There is no escaping the wrath of God because it is no discriminator of persons.
The imagery here could not be harder to swallow.
Rev 6:15
Why do slaves have to face this wrath?
Why do the poor have to face this wrath?
Haven’t they experienced enough pain and hardship already?
Haven’t those who have become military leaders earned their stars and stripes, haven’t the kings of the earth born up under immense pressure to lead sovereign nations?
The wrath of God and the Lamb feels disproportionate, indiscriminate, non-personal, and like an excessive abuse of power.
But what’s worse is it feels like a friend has turned foe, like the One who loves us, now hates us.
And hates with a dreadful retribution.
On the one hand, it makes sense.
Mankind has been warned.
For thousands of years through Prophets in Israel, and I would even say through many other natural channels, God has been warning mankind to start living in a different direction.
To cast away their idols or his wrath would come as a cosmic shakedown.
On the other hand, what a crushing disappointment that God’s love should be offered the same way as most human love: perform well, love you well, perform poorly, I withdraw or punish you; do good, loved more; do bad, feel the sting of my wrath.
This started, for all of us, very young.
Being nice to your brother made your mom’s face light up but when you made him cry her countenance changed and the warning came and discipline followed.
Being a good student made your teacher adore you but when you made that joke about her to the other students the warming came and when you did it again to detention you would go.

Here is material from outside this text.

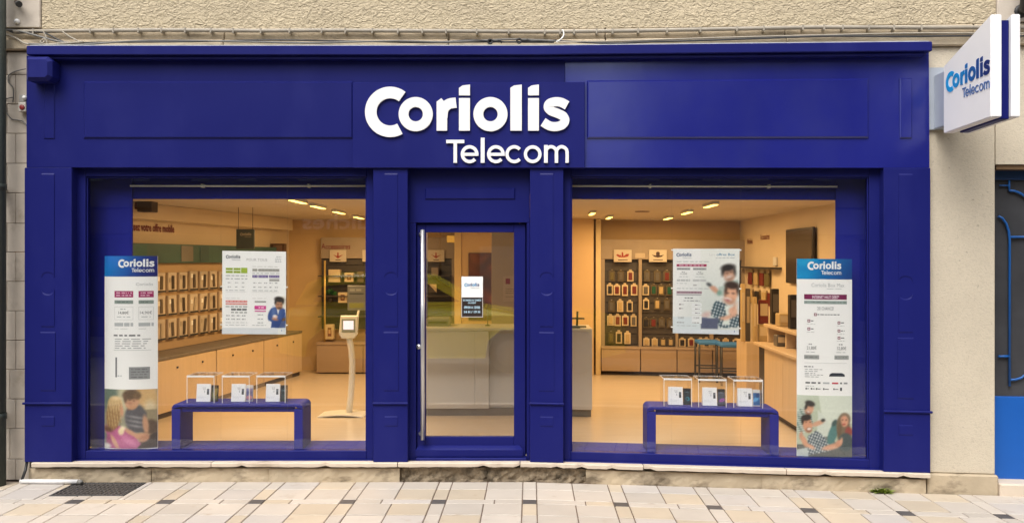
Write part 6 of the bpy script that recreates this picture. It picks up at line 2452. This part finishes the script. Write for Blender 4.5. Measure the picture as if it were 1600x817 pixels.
for x0, d0, w_, dp_, z0, h, m, nm, lab in goods:
    t = thing(nm, lab, "box" if nm == "display_box" else "handset", (x0 + w_ / 2, d0, z0))
    b = MB()
    b.box(x0, x0 + w_, d0, d0 + dp_, z0 + 0.001, z0 + h, bpy.data.materials[m], 0.008)
    b.build("body", t)
    b = MB()
    b.box(x0 + 0.012, x0 + w_ - 0.012, d0 - 0.004, d0 - 0.0004, z0 + h * 0.35, z0 + h * 0.85, case_back if m != "case_black" else cc[3])
    b.build("front_label", t)
for i, (d0, zz_, m) in enumerate(((4.9, 1.55, "case_red"), (4.6, 1.55, "case_cream"), (4.3, 1.55, "case_red"), (4.05, 1.55, "case_olive"), (4.9, 1.3, "case_cream"), (4.55, 1.3, "case_black"), (4.2, 1.3, "case_cream"), (3.9, 1.3, "case_red"))):
    t = thing("hook_pack", ("dull red", "pale cream", "bright red", "olive yellow", "cream", "black", "light cream", "dark red")[i] + " pack on the " + ("upper" if i < 4 else "lower") + " hooks of the television wall, " + ("nearest the cabinet corner", "second from the cabinet corner", "third from the cabinet corner", "nearest the television")[i % 4], "pack", (3.05, d0, zz_), "packs hooked on the television wall")
    b = MB()
    b.box(3.05, 3.07, d0, d0 + 0.18, zz_, zz_ + 0.17, bpy.data.materials[m], 0.006)
    b.build("blister", t)
    b = MB()
    b.box(3.071, 3.082, d0 + 0.03, d0 + 0.15, zz_ - 0.02, zz_ + 0.2, case_back)
    b.build("backing_card", t)
b = MB()
t = thing("wall_socket", "small pale fitting on the cream wall below the red words", "wall fitting", (3.09, 4.0, 1.88))
b.box(3.07, 3.0985, 3.78, 3.90, 1.82, 1.93, acrylic_edge, 0.005)
b.build("cover", t)

# ---- tablet stand ---------------------------------------------------------
dk_ = 1.95
cream_plastic = mat("cream_plastic", (0.72, 0.70, 0.62), rough=0.35, var=0.03)
xk = X(540, dk_)
t = thing("tablet_stand", "cream floor stand with a curved pole holding a small tablet", "tablet stand", (xk, dk_, FLOOR))
b = MB()
bx0_, bx1_ = X(500, dk_), X(571, dk_)
n = 10
vs, fs = [], []
for i in range(n + 1):
    u = i / n
    zz_ = FLOOR + 0.012 + 0.02 * sin(pi * u)
    xx = bx0_ + (bx1_ - bx0_) * u
    vs += [(xx, dk_ - 0.12, zz_), (xx, dk_ + 0.2, zz_), (xx, dk_ - 0.12, zz_ - 0.012), (xx, dk_ + 0.2, zz_ - 0.012)]
for i in range(n):
    o = 4 * i
    fs += [(o, o + 4, o + 5, o + 1), (o + 2, o + 3, o + 7, o + 6), (o, o + 2, o + 6, o + 4), (o + 1, o + 5, o + 7, o + 3)]
fs += [(0, 1, 3, 2), (4 * n, 4 * n + 2, 4 * n + 3, 4 * n + 1)]
b.add(vs, fs, cream_plastic)
b.build("base_plate", t)
b = MB()
P, R_ = [], []
for px, py in ((545, 648), (548, 620), (550, 590), (550.5, 565), (549, 545), (546, 530), (543, 515)):
    x, z = U(px, py, dk_ + 0.05)
    P.append((x, dk_ + 0.05, z))
    R_.append(0.034)
b.tube(P, R_, cream_plastic, 12)
b.build("pole", t)
b = MB()
x0, z1 = U(529, 493, dk_)
x1, z0 = U(560, 529, dk_)
b.prism([(x0 + 0.03, z0), (x1 - 0.05, z0), (x1 - 0.01, z0 + 0.05), (x1, z1), (x0 + 0.02, z1), (x0, z0 + 0.05)], dk_ + 0.03, dk_, cream_plastic, 0.01)
hd = b.build("head", t)
s = Sheet(lambda a, c, f: (x0 + (x1 - x0) * a, dk_ - f, z1 + (z0 - z1) * c))
b = MB()
b.box(x0 + (x1 - x0) * 0.16, x0 + (x1 - x0) * 0.84, dk_ - 0.004, dk_ - 0.0005, z1 + (z0 - z1) * 0.72, z1 + (z0 - z1) * 0.14, mat("tablet_bezel", (0.25, 0.27, 0.24), rough=0.3), 0.0015)
b.build("tablet", hd)
b = MB()
b.box(x0 + (x1 - x0) * 0.24, x0 + (x1 - x0) * 0.76, dk_ - 0.0052, dk_ - 0.0042, z1 + (z0 - z1) * 0.60, z1 + (z0 - z1) * 0.22, mat("lit_screen", (0.6, 0.55, 0.6), emit=((0.85, 0.78, 0.88), 0.55)))
b.build("screen", hd)
b = MB()
x0, z1 = U(543, 446, dk_ + 0.1)
x1, z0 = U(571, 485, dk_ + 0.1)
b.box(x0, x1, dk_ + 0.10, dk_ + 0.115, z0, z1, mat("grey_board", (0.17, 0.17, 0.15), rough=0.4), 0.003)
gb_ = b.build("header_board", t)
s = Sheet(lambda a, c, f: (x0 + (x1 - x0) * a, dk_ + 0.1 - f, z1 + (z0 - z1) * c))
s.words(0.12, 0.14, 0.85, 0.22, ink(150, 150, 140), 0.2)
s.rect(0.1, 0.3, 0.9, 0.36, ink(70, 72, 66))
s.words(0.15, 0.5, 0.8, 0.56, ink(110, 110, 100), 0.2, 3)
s.rect(0.1, 0.7, 0.9, 0.9, ink(130, 130, 70))
s.build("print", gb_)
b = MB()
b.tube([(x0 + 0.12, dk_ + 0.11, z0), (x0 + 0.10, dk_ + 0.07, z0 - 0.12)], 0.012, cream_plastic, 8)
b.build("board_arm", t)

# ================================================================== THE STREET BEHIND THE PHOTOGRAPHER (seen mirrored in the panes)
yellow = mat("yellow_car_paint", (0.92, 0.78, 0.02), rough=0.25, var=0.02, coat=0.6)
car_glass = mat("car_glass", (0.02, 0.022, 0.024), rough=0.08)
tyre = mat("tyre_rubber", (0.02, 0.02, 0.02), rough=0.8)
cy0, cy1 = -9.2, -7.6
zr = -0.138
ctr = -1.96
CS = 1.25
car = thing("parked_car", "yellow van parked at the far kerb, mirrored in the door glass", "car", (ctr, (cy0 + cy1) / 2, zr))
def car_section(prof, ya, yb_, m, name, inset=0.0):
    bb = MB()
    bb.prism([(ctr + x * CS, zr + z * CS) for x, z in prof], ya, yb_, m, 0.03)
    # rounded shoulders: the sides lean in above the bend
    zk = zr + (0.66 if name == "body" else 1.26) * CS
    zt_ = max(v.co.z for v in bb.bm.verts)
    for zz_ in (zk, zk + (zt_ - zk) * 0.5):
        bmesh.ops.bisect_plane(bb.bm, geom=list(bb.bm.verts) + list(bb.bm.edges) + list(bb.bm.faces), plane_co=(0, 0, zz_), plane_no=(0, 0, 1), dist=1e-5)
    yc_ = (ya + yb_) / 2
    for v in bb.bm.verts:
        if v.co.z > zk + 1e-4:
            q = (v.co.z - zk) / (zt_ - zk)
            v.co.y += (0.34 if name == "body" else 0.26) * q * q * (1 if v.co.y < yc_ else -1)
    return bb.build(name, car)
low = [(-1.95, 0.30), (-1.98, 0.62), (-1.86, 0.92), (-1.2, 0.96), (0.75, 0.95), (1.45, 0.84), (1.86, 0.66), (1.93, 0.32), (1.60, 0.24), (1.56, 0.46), (1.38, 0.62), (1.14, 0.62), (0.96, 0.46), (0.92, 0.22), (-0.92, 0.22), (-0.96, 0.46), (-1.14, 0.62), (-1.38, 0.62), (-1.56, 0.46), (-1.60, 0.24)]
car_section(low, cy0, cy1, yellow, "body")
cab_ = [(-1.80, 0.962), (-1.62, 1.28), (-1.25, 1.42), (-0.45, 1.45), (0.12, 1.38), (0.85, 0.952)]
car_section(cab_, cy0 + 0.30, cy1 - 0.30, yellow, "cabin")
for g in ([(-1.55, 1.0), (-1.42, 1.22), (-1.15, 1.25), (-0.62, 1.25), (-0.62, 1.0)], [(-0.54, 1.0), (-0.54, 1.25), (-0.15, 1.25), (0.12, 1.25), (0.55, 1.0)]):
    for sgn in (0, 1):
        bb = MB()
        ya, yb_ = (cy1 - 0.301, cy1 - 0.292) if sgn == 0 else (cy0 + 0.292, cy0 + 0.301)
        bb.prism([(ctr + x * CS, zr + z * CS) for x, z in g], yb_ if sgn == 0 else ya, ya if sgn == 0 else yb_, car_glass)
        bb.build("side_window", car)
for xw_ in (-1.26, 1.26):
    for yy in (cy1 - 0.02, cy0 + 0.22):
        bb = MB()
        bb.lathe((ctr + xw_ * CS, yy, zr + 0.36), [(0.19, 0), (0.34, 0.0), (0.36, 0.03), (0.36, 0.17), (0.34, 0.20), (0.19, 0.20)], tyre, 24, 'y')
        wh = bb.build("wheel", car)
        bb = MB()
        bb.lathe((ctr + xw_ * CS, yy + 0.008, zr + 0.36), [(0.06, 0), (0.23, 0.004), (0.24, 0.206), (0.06, 0.216)], mat("dark_rim", (0.10, 0.10, 0.10), rough=0.4) if "dark_rim" not in bpy.data.materials else bpy.data.materials["dark_rim"], 16, 'y')
        bb.build("rim", wh)
for yy in (cy1 - 0.30, cy0 + 0.30):
    bb = MB()
    bb.obox((ctr + 1.80 * CS, yy - 0.12, zr + 0.58 * CS), (0.10, 0, 0.0), (0, 0.24, 0), (-0.12, 0, 0.14), acrylic_edge, 0.02)
    bb.build("headlight", car)

grey_ren = stucco_mat("far_render", (0.15, 0.13, 0.105), scale=30, dist=0.006, strength=0.4, dark=0.1)
pale_ren = stucco_mat("far_pale_render", (0.17, 0.155, 0.13), scale=30, dist=0.006, strength=0.4, dark=0.1)
far_glass = mat("far_window_glass", (0.03, 0.034, 0.04), rough=0.08)
shut = mat("far_shutter", (0.22, 0.24, 0.25), rough=0.6)
def far_building(name, label, x0, x1, hgt, m, shopc, sign=None):
    t = thing(name, label, "building", ((x0 + x1) / 2, -14.5, 0))
    yfr = -13.6
    bb = MB()
    bb.box(x0, x1, -20, yfr - 0.004, 3.15, hgt, m)
    bb.build("upper_wall", t)
    bb = MB()
    bb.box(x0, x1, -20, yfr - 0.25, -0.05, 3.149, shopc)
    bb.build("shop_wall", t)
    bb = MB()
    bb.box(x0 + 0.1, x1 - 0.1, yfr - 0.249, yfr + 0.05, 2.5, 3.1, shopc, 0.01)
    fb = bb.build("shop_board", t)
    n = max(1, int((x1 - x0) / 2.6))
    for i in range(n):
        xc = x0 + (x1 - x0) * (i + 0.5) / n
        bb = MB()
        bb.box(xc - 0.95, xc + 0.95, yfr - 0.249, yfr - 0.20, 0.45, 2.4, far_glass)
        bb.build("shop_window", t)
        for k in range(int((hgt - 3.4) / 2.9)):
            zb_ = 3.8 + k * 2.9
            bb = MB()
            bb.box(xc - 0.5, xc + 0.5, yfr - 0.003, yfr + 0.02, zb_, zb_ + 1.7, far_glass)
            w = bb.build("window", t)
            for sg in (-1, 1):
                bb = MB()
                bb.box(xc + sg * 0.52 if sg > 0 else xc - 0.95, xc + 0.95 if sg > 0 else xc - 0.52, yfr - 0.003, yfr + 0.04, zb_ - 0.02, zb_ + 1.72, shut)
                bb.build("shutter", w)
    bb = MB()
    bb.box(x0 - 0.05, x1 + 0.05, -20, yfr + 0.35, hgt, hgt + 0.18, m)
    bb.build("eaves", t)
    if sign:
        vs, fs = text2d(sign, 0.02)
        xa_, xb_ = sign_x
        xw2 = max(v[0] for v in vs)
        bb = MB()
        bb.cl = True
        bb.add([(xb_ - v[0] / xw2 * (xb_ - xa_), yfr + 0.055, 2.62 + v[1] * 0.5) for v in vs], fs, white_paint)
        bb.build("shop_lettering", fb)
t = thing("far_house", "added unseen low block across the street, trimming the sky mirrored in the shop window", "building", (-0.75, -16, 0))  # added block: hides sky the window would mirror, leaves the fascia's
b = MB()
b.box(-2.28, 0.18, -19, -14.2, -0.05, 4.1, grey_ren)
b.build("wall", t)
b = MB()
b.box(-2.29, 0.19, -19, -14.0, 4.101, 4.25, mat("far_slate", (0.07, 0.07, 0.075), rough=0.7))
b.build("roof", t)
b = MB()
b.box(-1.3, -0.2, -14.199, -14.15, 0.0, 2.2, shut)
b.build("door", t)
sign_x = (-5.6, -3.6)
far_building("far_house", "grey rendered house across the street with a dark shop board", -18, -2.3, 8.4, grey_ren, mat("far_shop_brown", (0.07, 0.05, 0.04), rough=0.5), "quiches")
far_building("far_house", "pale rendered house across the street beyond the gap", 0.2, 8.0, 8.2, pale_ren, mat("far_shop_grey", (0.16, 0.16, 0.17), rough=0.5))
far_building("far_house", "tall grey house across the street at the far end", 8.1, 18.0, 9.5, grey_ren, mat("far_shop_green", (0.05, 0.08, 0.06), rough=0.5))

Even in relationships, you smiled and cried when you exchanged vows with your spouse, warnings came, promises were made, but now there are tears and threats of divorce because some behaviors are harder to change than others.
In all these situations, the space between the warning and the consequence is crucial.
The loving mother, the bright eyed teacher, the devoted spouse all know they must put their hand into the dough to help to shape it, to give it a fighting chance of becoming something better so that consequences do not ensue.